Set task :: Please transcribe the data that follows without the pictures, keeping every word the same.

## START Information provided

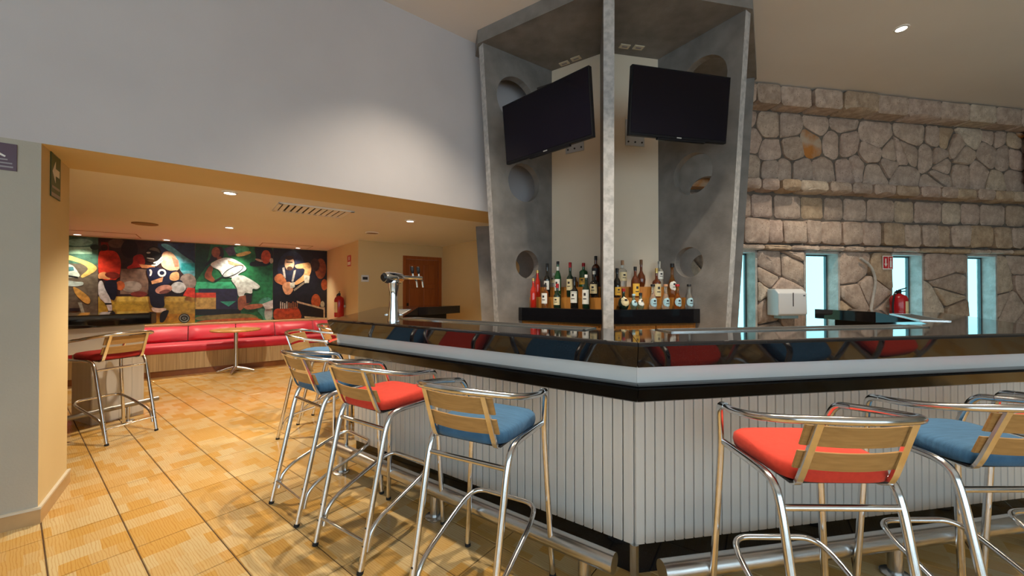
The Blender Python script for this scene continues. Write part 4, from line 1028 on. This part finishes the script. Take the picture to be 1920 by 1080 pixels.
p.poly((30, 32, 62), [(876, 410), (985, 400), (1120, 445), (1228, 432), (1150, 560), (1085, 600), (950, 592), (896, 510)])
p.ring((232, 232, 236), 1045, 465, 46, 42, 20, 18); p.poly((226, 226, 230), [(905, 430), (930, 425), (945, 455), (930, 500), (910, 500), (922, 460)])
p.poly((222, 170, 120), [(1140, 465), (1222, 445), (1235, 540), (1165, 552), (1120, 530)]); p.ell((24, 28, 56), 1225, 572, 42, 34)
p.poly((216, 160, 116), [(930, 552), (1060, 508), (1048, 560), (940, 585)]); p.ell((196, 204, 210), 1220, 620, 80, 60)
p.poly((24, 24, 46), [(900, 590), (1085, 590), (1135, 620), (1060, 720), (1082, 820), (1020, 845), (930, 825), (908, 700)]); p.ell((206, 150, 134), 1065, 640, 92, 46, rot=-0.2); p.ell((120, 74, 70), 1075, 665, 60, 20, rot=-0.2)
p.poly((214, 204, 190), [(925, 828), (1020, 842), (1100, 835), (1075, 885), (955, 885)]); p.poly((18, 18, 26), [(1030, 880), (1128, 850), (1100, 930), (1060, 996), (1018, 990)]); p.poly((18, 18, 26), [(915, 895), (978, 895), (960, 965), (925, 985)])
p.poly((214, 62, 44), [(1268, 705), (1320, 620), (1396, 628), (1396, 732)])
p.ell((28, 32, 30), 1283, 947, 60, 50); p.ring((150, 160, 150), 1283, 947, 50, 41, 10); p.ell((120, 130, 124), 1283, 947, 24, 16); p.ell((30, 32, 34), 1283, 947, 10, 8)
p.done('picture', 'photo of football players in red and dark blue on yellow turf')
# picture 3: tennis player in white before a green wall
p = Picture(360, 430, 0.0064); a, b = SX(366.5), SX(511.5)
p.poly((34, 110, 66), [(a, MZ0), (b, MZ0), (b, MZ1), (a, MZ1)], True)
p.poly((20, 62, 36), [(36, 140), (200, 140), (150, 400), (36, 560)]); p.poly((60, 176, 128), [(36, 560), (480, 560), (480, 640), (36, 640)]); p.ell((84, 190, 140), 520, 215, 90, 40)
p.rect((40, 36, 66), 70, 632, 485, 860); p.rect((206, 70, 44), 36, 676, 255, 735); p.rect((186, 160, 90), 36, 728, 255, 850); p.rect((20, 22, 26), 36, 850, 520, 915)
p.poly((56, 160, 140), [(300, 770), (470, 765), (390, 822)]); p.poly((128, 120, 72), [(36, 925), (500, 895), (650, 905), (740, 960), (36, 975)]); p.poly((176, 84, 44), [(36, 975), (400, 950), (745, 935), (760, 1060), (36, 1060)])
p.poly((70, 140, 120), [(690, 870), (720, 740), (862, 715), (862, 1060), (760, 1060), (760, 930)]); p.ell((170, 180, 180), 815, 900, 44, 80)
p.poly((26, 22, 30), [(655, 150), (862, 170), (862, 392), (615, 398), (612, 352), (690, 340)]); p.ell((190, 80, 40), 788, 295, 52, 74); p.ell((200, 190, 176), 846, 335, 20, 30); p.ell((206, 170, 150), 715, 330, 44, 12, rot=0.3)
p.poly((86, 76, 104), [(340, 205), (440, 170), (470, 270), (395, 285)]); p.poly((216, 190, 120), [(460, 265), (600, 228), (640, 250), (560, 285), (480, 292)])
p.poly((30, 20, 18), [(215, 190), (330, 180), (345, 290), (290, 340), (230, 330), (150, 402), (140, 380), (205, 300)]); p.ell((158, 92, 62), 255, 245, 46, 56); p.poly((146, 84, 56), [(260, 290), (310, 290), (330, 340), (280, 350)])
p.poly((226, 236, 240), [(188, 372), (262, 328), (350, 298), (440, 312), (560, 382), (586, 430), (500, 470), (470, 520), (330, 505), (290, 430), (230, 410)])
p.poly((150, 86, 56), [(186, 378), (232, 408), (202, 485), (255, 545), (222, 566), (118, 512)]); p.poly((206, 150, 116), [(380, 330), (560, 385), (480, 400), (390, 372)])
p.ell((198, 214, 220), 437, 448, 118, 40, rot=-0.46); p.ring((40, 36, 40), 437, 448, 124, 44, 9, 24, rot=-0.46); p.poly((40, 36, 40), [(235, 550), (330, 492), (336, 502), (245, 562)])
p.poly((216, 230, 230), [(400, 520), (520, 478), (640, 540), (735, 608), (690, 642), (640, 628), (645, 690), (560, 672), (552, 722), (488, 716), (480, 620)])
p.poly((150, 92, 66), [(488, 718), (560, 705), (640, 682), (628, 780), (580, 805), (520, 870), (488, 850)]); p.poly((44, 30, 34), [(570, 690), (642, 690), (630, 780), (580, 790)]); p.poly((176, 112, 84), [(540, 830), (600, 800), (750, 790), (765, 826), (600, 862)])
p.poly((200, 206, 208), [(748, 795), (860, 752), (862, 842), (780, 852)])
p.done('picture', 'photo of a tennis player in white before a green wall')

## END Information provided

Written answer ::
The Blender Python script for this scene continues. Write part 4, from line 1028 on. This part finishes the script. Take the picture to be 1920 by 1080 pixels.
p.poly((30, 32, 62), [(876, 410), (985, 400), (1120, 445), (1228, 432), (1150, 560), (1085, 600), (950, 592), (896, 510)])
p.ring((232, 232, 236), 1045, 465, 46, 42, 20, 18); p.poly((226, 226, 230), [(905, 430), (930, 425), (945, 455), (930, 500), (910, 500), (922, 460)])
p.poly((222, 170, 120), [(1140, 465), (1222, 445), (1235, 540), (1165, 552), (1120, 530)]); p.ell((24, 28, 56), 1225, 572, 42, 34)
p.poly((216, 160, 116), [(930, 552), (1060, 508), (1048, 560), (940, 585)]); p.ell((196, 204, 210), 1220, 620, 80, 60)
p.poly((24, 24, 46), [(900, 590), (1085, 590), (1135, 620), (1060, 720), (1082, 820), (1020, 845), (930, 825), (908, 700)]); p.ell((206, 150, 134), 1065, 640, 92, 46, rot=-0.2); p.ell((120, 74, 70), 1075, 665, 60, 20, rot=-0.2)
p.poly((214, 204, 190), [(925, 828), (1020, 842), (1100, 835), (1075, 885), (955, 885)]); p.poly((18, 18, 26), [(1030, 880), (1128, 850), (1100, 930), (1060, 996), (1018, 990)]); p.poly((18, 18, 26), [(915, 895), (978, 895), (960, 965), (925, 985)])
p.poly((214, 62, 44), [(1268, 705), (1320, 620), (1396, 628), (1396, 732)])
p.ell((28, 32, 30), 1283, 947, 60, 50); p.ring((150, 160, 150), 1283, 947, 50, 41, 10); p.ell((120, 130, 124), 1283, 947, 24, 16); p.ell((30, 32, 34), 1283, 947, 10, 8)
p.done('picture', 'photo of football players in red and dark blue on yellow turf')
# picture 3: tennis player in white before a green wall
p = Picture(360, 430, 0.0064); a, b = SX(366.5), SX(511.5)
p.poly((34, 110, 66), [(a, MZ0), (b, MZ0), (b, MZ1), (a, MZ1)], True)
p.poly((20, 62, 36), [(36, 140), (200, 140), (150, 400), (36, 560)]); p.poly((60, 176, 128), [(36, 560), (480, 560), (480, 640), (36, 640)]); p.ell((84, 190, 140), 520, 215, 90, 40)
p.rect((40, 36, 66), 70, 632, 485, 860); p.rect((206, 70, 44), 36, 676, 255, 735); p.rect((186, 160, 90), 36, 728, 255, 850); p.rect((20, 22, 26), 36, 850, 520, 915)
p.poly((56, 160, 140), [(300, 770), (470, 765), (390, 822)]); p.poly((128, 120, 72), [(36, 925), (500, 895), (650, 905), (740, 960), (36, 975)]); p.poly((176, 84, 44), [(36, 975), (400, 950), (745, 935), (760, 1060), (36, 1060)])
p.poly((70, 140, 120), [(690, 870), (720, 740), (862, 715), (862, 1060), (760, 1060), (760, 930)]); p.ell((170, 180, 180), 815, 900, 44, 80)
p.poly((26, 22, 30), [(655, 150), (862, 170), (862, 392), (615, 398), (612, 352), (690, 340)]); p.ell((190, 80, 40), 788, 295, 52, 74); p.ell((200, 190, 176), 846, 335, 20, 30); p.ell((206, 170, 150), 715, 330, 44, 12, rot=0.3)
p.poly((86, 76, 104), [(340, 205), (440, 170), (470, 270), (395, 285)]); p.poly((216, 190, 120), [(460, 265), (600, 228), (640, 250), (560, 285), (480, 292)])
p.poly((30, 20, 18), [(215, 190), (330, 180), (345, 290), (290, 340), (230, 330), (150, 402), (140, 380), (205, 300)]); p.ell((158, 92, 62), 255, 245, 46, 56); p.poly((146, 84, 56), [(260, 290), (310, 290), (330, 340), (280, 350)])
p.poly((226, 236, 240), [(188, 372), (262, 328), (350, 298), (440, 312), (560, 382), (586, 430), (500, 470), (470, 520), (330, 505), (290, 430), (230, 410)])
p.poly((150, 86, 56), [(186, 378), (232, 408), (202, 485), (255, 545), (222, 566), (118, 512)]); p.poly((206, 150, 116), [(380, 330), (560, 385), (480, 400), (390, 372)])
p.ell((198, 214, 220), 437, 448, 118, 40, rot=-0.46); p.ring((40, 36, 40), 437, 448, 124, 44, 9, 24, rot=-0.46); p.poly((40, 36, 40), [(235, 550), (330, 492), (336, 502), (245, 562)])
p.poly((216, 230, 230), [(400, 520), (520, 478), (640, 540), (735, 608), (690, 642), (640, 628), (645, 690), (560, 672), (552, 722), (488, 716), (480, 620)])
p.poly((150, 92, 66), [(488, 718), (560, 705), (640, 682), (628, 780), (580, 805), (520, 870), (488, 850)]); p.poly((44, 30, 34), [(570, 690), (642, 690), (630, 780), (580, 790)]); p.poly((176, 112, 84), [(540, 830), (600, 800), (750, 790), (765, 826), (600, 862)])
p.poly((200, 206, 208), [(748, 795), (860, 752), (862, 842), (780, 852)])
p.done('picture', 'photo of a tennis player in white before a green wall')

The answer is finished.